Gratl v. R. – FCA: No palpable and overriding error in Tax Court finding that taxpayer received notices of reassessment

Gratl v. R. – FCA:  No palpable and overriding error in Tax Court finding that taxpayer received notices of reassessment

https://decisions.fca-caf.gc.ca/fca-caf/decisions/en/item/360669/index.do

Gratl v. Canada (January 4, 2019 – 2019 FCA 3, Webb, Rennie, Laskin (Author) JJ. A.).

Précis:   The taxpayer applied to the Tax Court for an extension of time to file notices of appeal for her 2003 and 2004 taxation years.  She argued that she never received the notices of reassessment, did not file notices of objection to them and did not receive notices of confirmation from CRA.  Visser J. rejected her application, accepting CRA’s evidence that the notices of reassessment had been sent to her, that her accountant had filed notices of objection and that the reassessments had been confirmed.  He drew a negative inference from her failure to call her accountant.  The Federal Court of Appeal dismissed the appeal, with costs fixed at $1,000, on the basis that Ms.

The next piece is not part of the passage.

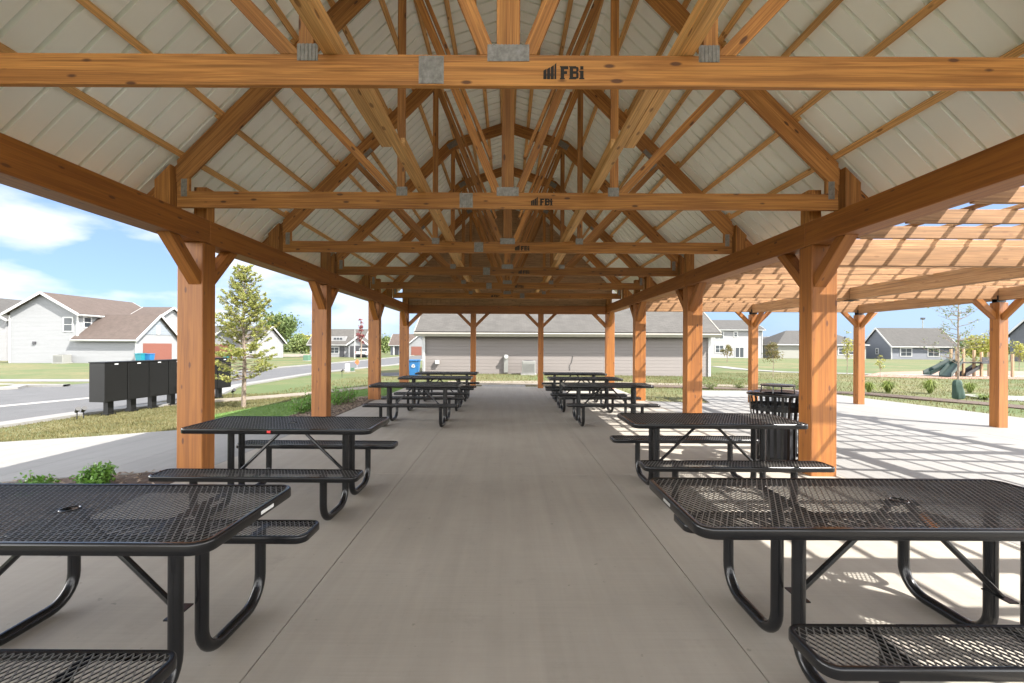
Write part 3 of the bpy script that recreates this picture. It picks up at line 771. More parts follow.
# ------------------------------------------------------------------ picnic tables
TL, TD = 1.70, 0.73
def rrect(hx, hy, r, n=6):
    out = []
    for cx, cy, a0 in ((hx-r, hy-r, 0), (-hx+r, hy-r, 90), (-hx+r, -hy+r, 180), (hx-r, -hy+r, 270)):
        for k in range(n+1):
            a = math.radians(a0+90*k/n); out.append((cx+r*math.cos(a), cy+r*math.sin(a)))
    return out
def lattice(hx, hy, r, z, swd=.0275, lwd=.052, w=.0040, t=.0042, hole=None, ox=0.0):
    """expanded metal: two families of slanted strands clipped to the rounded panel"""
    P, Fc = [], []
    poly = rrect(hx, hy, r, 4)
    for fam, sg in ((0, 1), (1, -1)):
        d = Vector((sg*swd, lwd)).normalized(); n = Vector((-d.y, d.x))
        step = swd*abs(n.x)
        k0 = int((hx+hy)/step)+2
        zz = z-.0012*fam; tt = t+.0007*fam
        for k in range(-k0, k0+1):
            c = k*step
            p, q = n*c-d*4, n*c+d*4
            # clip the line by the convex polygon
            t0, t1 = 0.0, 1.0; ok = True
            for i in range(len(poly)):
                a, b = Vector(poly[i-1]), Vector(poly[i]); e = b-a; nn = Vector((e.y, -e.x))
                if e.length < 1e-6: continue
                f0, f1 = (p-a).dot(nn), (q-a).dot(nn)
                if f0 > 0 and f1 > 0: ok = False; break
                if f0 > 0: t0 = max(t0, f0/(f0-f1))
                elif f1 > 0: t1 = min(t1, f0/(f0-f1))
            if not ok or t1-t0 < 1e-3: continue
            segs = [(p.lerp(q, t0), p.lerp(q, t1))]
            if hole:
                nseg = []
                for a, b in segs:
                    dd = (b-a).normalized(); m = -a.dot(dd); dist = (a+dd*m).length
                    if dist < hole:
                        h = math.sqrt(hole*hole-dist*dist); nseg += [(a, a+dd*(m-h)), (a+dd*(m+h), b)]
                    else: nseg.append((a, b))
                segs = nseg
            for a, b in segs:
                o = n*w/2; i = len(P)
                for v in (a-o, a+o, b+o, b-o): P.append((v.x, v.y, zz))
                for v in (a-o, a+o, b+o, b-o): P.append((v.x, v.y, zz-tt))
                Fc += [(i, i+3, i+2, i+1), (i+4, i+5, i+6, i+7), (i, i+1, i+5, i+4), (i+1, i+2, i+6, i+5), (i+2, i+3, i+7, i+6), (i+3, i, i+4, i+7)]
    me = bpy.data.meshes.new('lattice'); me.from_pydata(P, [], Fc); return me
def rim_bm(hx, hy, r, z, hgt, w):
    prof = [(-w, -.008), (-w, -.002), (-w+.005, .001), (-.006, .001), (-.001, -.004), (0, -.010), (0, -hgt+.004), (-.003, -hgt), (-.007, -hgt+.003), (-.007, -.012), (-w, -.008)]
    bm = bmesh.new(); rings = []
    for o, dz in prof[:-1]:
        rings.append([bm.verts.new((x, y, z+dz)) for x, y in rrect(hx+o, hy+o, max(.01, r+o), 7)])
    n = len(rings[0])
    for i in range(len(rings)):
        a, b = rings[i], rings[(i+1) % len(rings)]
        for k in range(n): bm.faces.new((a[k], a[(k+1) % n], b[(k+1) % n], b[k]))
    return bm
def make_table(loc, label, ext=0.0):
    T = thing('picnic_table', label, 'picnic table', loc, 'black steel mesh picnic tables')
    Wt = W[T]; HT, HB, BY = .76, .44, .59
    hx = TL/2+ext/2; Wtop = Wt @ Matrix.Translation((-ext/2, 0, 0))     # an accessible top reaches further out at one end
    top = link('tabletop', lattice(hx-.018, TD/2-.018, .06, HT-.003, hole=None if ext else .032), M['mesh'], T, Wtop)
    obj('rim', rim_bm(hx, TD/2, .075, HT, .046, .024), M['frame'], top, Wtop, smooth=True)
    bm = bmesh.new(); ring = []
    for k in range(20):
        a = 2*math.pi*k/20; ring.append((.036*math.cos(a), .036*math.sin(a), HT-.003))
    add_tube(bm, ring+[ring[0]], .004, 6, cap=False); obj('umbrella_ring', bm, M['frame'], top, Wt, smooth=True)
    seatmesh = lattice(TL/2-.014, .125-.014, .045, HB-.003)
    rimme = None
    for s in (-1, 1):
        S = link('seat', seatmesh, M['mesh'], T, Wt @ Matrix.Translation((0, s*BY, 0)))
        obj('rim', rim_bm(TL/2, .125, .06, HB, .042, .02), M['frame'], S, Wt @ Matrix.Translation((0, s*BY, 0)), smooth=True)
        for x in (-.54, 0, .54):
            bm = bmesh.new(); add_box(bm, x-.02, x+.02, -.11, .11, HB-.018, HB-.0095)
            obj('support_bar', bm, M['frame'], S, Wt @ Matrix.Translation((0, s*BY, 0)))
        for e in (-1, 1):
            x = e*.54; r = .0295
            pts = fillet([(x, s*.085, HT-.022), (x, s*.085, r+.002), (x, s*BY, r+.002), (x, s*BY, HB-.020)], [.13, .15], 7)
            tube_obj('leg', pts, r, M['frame'], T, 14, Wt)
            bm = bmesh.new(); add_box(bm, x-.02, x+.02, -.25, .25, HT-.020, HT-.0095) if s > 0 else None
            if s > 0: obj('support_bar', bm, M['frame'], top, Wt)
            else: bm.free()
    for e in (-1, 1):
        x = e*.54
        bm = bmesh.new(); add_box(bm, x-e*.048-.022, x-e*.048+.022, -.066, .066, .292, .298); add_lathe(bm, [(.0105, .298), (.0105, .306), (.001, .307)], 8, x-e*.052, 0)
        pass
        obj('leg_bracket', bm, M['frame'], T, Wt)
        tube_obj('brace', [(x-e*.036, 0, .29), (e*.05, 0, HT-.03)], .0145, M['frame'], T, 8, Wt)
        bm = bmesh.new(); add_box(bm, e*.05-.03, e*.05+.03, -.03, .03, HT-.018, HT-.0095); obj('brace_plate', bm, M['frame'], top, Wt)
    if ext: pass
    return T
TABLES = [(-1.965, 2.05, 'nearest black mesh picnic table on the left with a white sticker on its end rim'),
          (-2.05, 4.36, 'black picnic table with a small red cap beside the nearest left timber post'),
          (-1.73, 8.80, 'black picnic table in front of the left pair nearest the blue bin'),
          (-1.68, 10.85, 'left black picnic table second from the far end of its row'),
          (-1.65, 12.65, 'left black picnic table at the far end nearest the blue recycling bin'),
          (1.91, 2.215, 'nearest black mesh picnic table on the right with an orange tag under it'),
          (2.07, 4.72, 'black picnic table directly in front of the black litter bin'),
          (1.95, 8.95, 'right black picnic table partly in pergola sun between two bright posts'),
          (1.82, 10.75, 'right black picnic table second from the far end of its row'),
          (1.86, 12.6, 'right black picnic table at the far end by the slim end post')]
tp = None; tabs = []
for i, (x, y, lb) in enumerate(TABLES):
    if tp is None: tp = make_table((x, y, 0), lb); tabs.append(tp)
    elif i == 5: tabs.append(make_table((x, y, 0), lb, .27))
    else:
        c = copy_tree(tp, None, Matrix.Translation((x, y, 0)) @ Matrix.Rotation(random.uniform(-.012, .012)+(math.pi if i >= 5 else 0), 4, 'Z')); c['label'] = lb; tabs.append(c)
def extra(T, name, x0, x1, y0, y1, z0, z1, mat):
    bm = bmesh.new(); add_box(bm, x0, x1, y0, y1, z0, z1)
    return obj(name, bm, mat, T, Matrix.Translation(W[T].translation))
extra(tabs[0], 'sticker', TL/2, TL/2+.001, .02, .13, .727, .742, M['sticker'])
extra(tabs[5], 'sticker', -TL/2-.271, -TL/2-.27, -.02, .07, .727, .742, M['acgrey'])
extra(tabs[1], 'red_cap', -.05, -.02, -TD/2-.012, -TD/2, .728, .748, M['red'])
T = tabs[5]; Mt = Matrix.Translation(W[T].translation)
bm = bmesh.new(); dv = Vector((.474-.0, 0, -.42)).normalized()
o = board('paper_tag', W[T].translation+Vector((.09, -.018, .70)), W[T].translation+Vector((.17, -.018, .625)), .036, .002, M['orange'], T, bev=0)

# ------------------------------------------------------------------ litter bin
can = thing('litter_bin', 'black slatted round litter bin with raised lid behind the right picnic table', 'litter bin', (3.52, 5.92, 0))
Wc = W[can]; RB, RT = .295, .345
ns = 26
for k in range(ns):
    a = 2*math.pi*k/ns; R = Matrix.Rotation(a, 4, 'Z')
    prof = [(RB, .06), (RB, .55), (RB+.015, .70), (RB+.025, .80), (RT-.012, .88)]
    bm = bmesh.new(); w = .0155; prev = None
    for r, z in prof:
        row = [bm.verts.new(R @ Vector((r+dr, dy, z))) for dr, dy in ((0, -w), (.006, -w), (.006, w), (0, w))]
        if prev:
            for i in range(4): bm.faces.new((prev[i], prev[(i+1) % 4], row[(i+1) % 4], row[i]))
        else: bm.faces.new(row)
        prev = row
    bm.faces.new(prev[::-1]); obj('slat', bm, M['frame'], can, Wc)
for r, z, h in ((RB-.003, .07, .04), (RB-.003, .5, .04), (RB+.025, .69, .075)):
    bm = bmesh.new(); add_lathe(bm, [(r-.008, z), (r, z), (r, z+h), (r-.008, z+h), (r-.008, z)], 40); obj('band', bm, M['frame'], can, Wc, smooth=True)
bm = bmesh.new(); add_lathe(bm, [(0.001, .05), (RB-.09, .05), (RB-.08, .50)], 32); obj('liner', bm, M['slide2'], can, Wc, smooth=True)
bm = bmesh.new()
for k in range(3):
    a = 2*math.pi*k/3; add_box(bm, math.cos(a)*.2-.02, math.cos(a)*.2+.02, math.sin(a)*.2-.02, math.sin(a)*.2+.02, 0, .06)
obj('foot', bm, M['frame'], can, Wc)
bm = bmesh.new(); add_lathe(bm, [(RT, .875), (RT+.012, .885), (RT+.012, .90), (RT-.01, .915), (.30, .925), (.2, .90), (.185, .86), (.19, .86), (.2, .89), (.3, .905), (RT-.01, .89), (RT, .875)], 44)
lid = obj('lid', bm, M['frame'], can, Wc, smooth=True)
bm = bmesh.new(); add_lathe(bm, [(.001, 1.0), (.19, .995), (.20, 1.0), (.20, 1.01), (.19, 1.015), (.001, 1.02)], 36)
for k in range(4):
    a = math.radians(45+90*k); add_tube(bm, [(.2*math.cos(a), .2*math.sin(a), .89), (.185*math.cos(a), .185*math.sin(a), 1.0)], .008, 8)
obj('rain_guard', bm, M['frame'], lid, Wc, smooth=True)

# ------------------------------------------------------------------ mailboxes
p1, p4 = gp(108.5, 413.5), gp(171, 404.2)
MBG = 'dark mailbox cabinets in a row along the kerb'
def make_mail(loc, label):
    r = thing('mailbox_cabinet', label, 'mailbox', loc, MBG, rz=MR)
    Wm = W[r]; hw, hd = STEP/2-.012, .23
    bm = bmesh.new(); add_box(bm, -hd, hd, -hw, hw, .36, 1.36); bmesh.ops.bevel(bm, geom=bm.edges[:], offset=.008, segments=1, affect='EDGES')
    b = obj('cabinet', bm, M['mailbox'], r, Wm)
    bm = bmesh.new(); add_prism(bm, [(-hd-.01, -hw-.008), (hd+.01, -hw-.008), (hd+.01, hw+.008), (-hd-.01, hw+.008)], 1.362, 1.385); obj('cap', bm, M['mailbox'], r, Wm)
    bm = bmesh.new(); add_box(bm, hd+.001, hd+.004, -hw+.03, hw-.03, .40, 1.30); obj('rear_panel', bm, M['mailbox'], b, Wm)
    bm = bmesh.new()
    for i in range(4):
        for j in range(2): add_box(bm, -hd-.006, -hd-.001, -hw+.03+j*(hw-.02), -.02+j*(hw-.02) if j == 0 else hw-.03, .42+i*.22, .42+i*.22+.2)
    obj('doors', bm, M['mailbox'], b, Wm)
    bm = bmesh.new(); add_box(bm, hd+.002, hd+.006, -.05, .05, 1.315, 1.34); obj('number_plate', bm, M['sticker'], b, Wm)
    bm = bmesh.new(); add_box(bm, -.07, .07, -.075, .075, -.05, .36); add_box(bm, -.10, .10, -.11, .11, -.05, .045); obj('pedestal', bm, M['mailbox'], r, Wm)
    return r
dirv = (p4-p1); STEP = dirv.length/3; MR = math.atan2(-dirv.x, dirv.y)
mp = None
ML = ['dark mailbox cabinet nearest the camera with its side face showing, first of the row', 'second dark mailbox cabinet from the near end of the row', 'third dark mailbox cabinet from the near end of the row',
      'fourth dark mailbox cabinet, half hidden by the timber post', 'fifth dark mailbox cabinet, behind the timber post', 'sixth dark mailbox cabinet, behind the right edge of the post', 'last dark mailbox cabinet, beside the yellowish conifer']
for k in range(7):
    q = p1+dirv*k/3; q.z = G(q.x, q.y)-.03
    if mp is None: mp = make_mail(q, ML[k])
    else:
        c = copy_tree(mp, None, Matrix.Translation(q) @ Matrix.Rotation(MR, 4, 'Z')); c['label'] = ML[k]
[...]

Gratl had failed to establish a palpable and overriding error on the part of the Tax Court Judge.

Decision:   The Court of Appeal found that Ms. Gratl simply failed to meet the high standard required to establish a palpable and overriding error:

[4]  I agree with Ms. Gratl that the affidavit evidence submitted by the Minister could have been more definitive. For example, it would have been helpful to include copies or, if copies were no longer available, at least reconstructed versions of the notices of reassessment in issue. Similarly, since the deponent of one of the affidavits relied on a fax received from Ms. Gratl to conclude that she knew of the notices of reassessment and related notice of objection, and was receiving letters and messages from the CRA, it would have been helpful to include a copy of the fax as an exhibit. As a further example, one of the documents that was exhibited, and on which the Minister relied to establish mailing of the notices, was a form that was both undated and incompletely filled out.

[5]  However, the palpable and overriding error standard is a high one. It prohibits an appellate court from setting aside a factual finding if there was “some evidence” on which the trial or motion judge could have relied to reach that finding: Housen v. Nikolaisen, 2002 SCC 33 at para. 1, [2002] 2 S.C.R. 235. Here, despite the evidentiary issues referred to above, the affidavits filed by officers of the CRA provided evidence on which the Tax Court was fully entitled to rely. It follows that the Tax Court made no reviewable error in finding that the notices were sent.

Thus the appeal was dismissed with costs fixed at $1,000.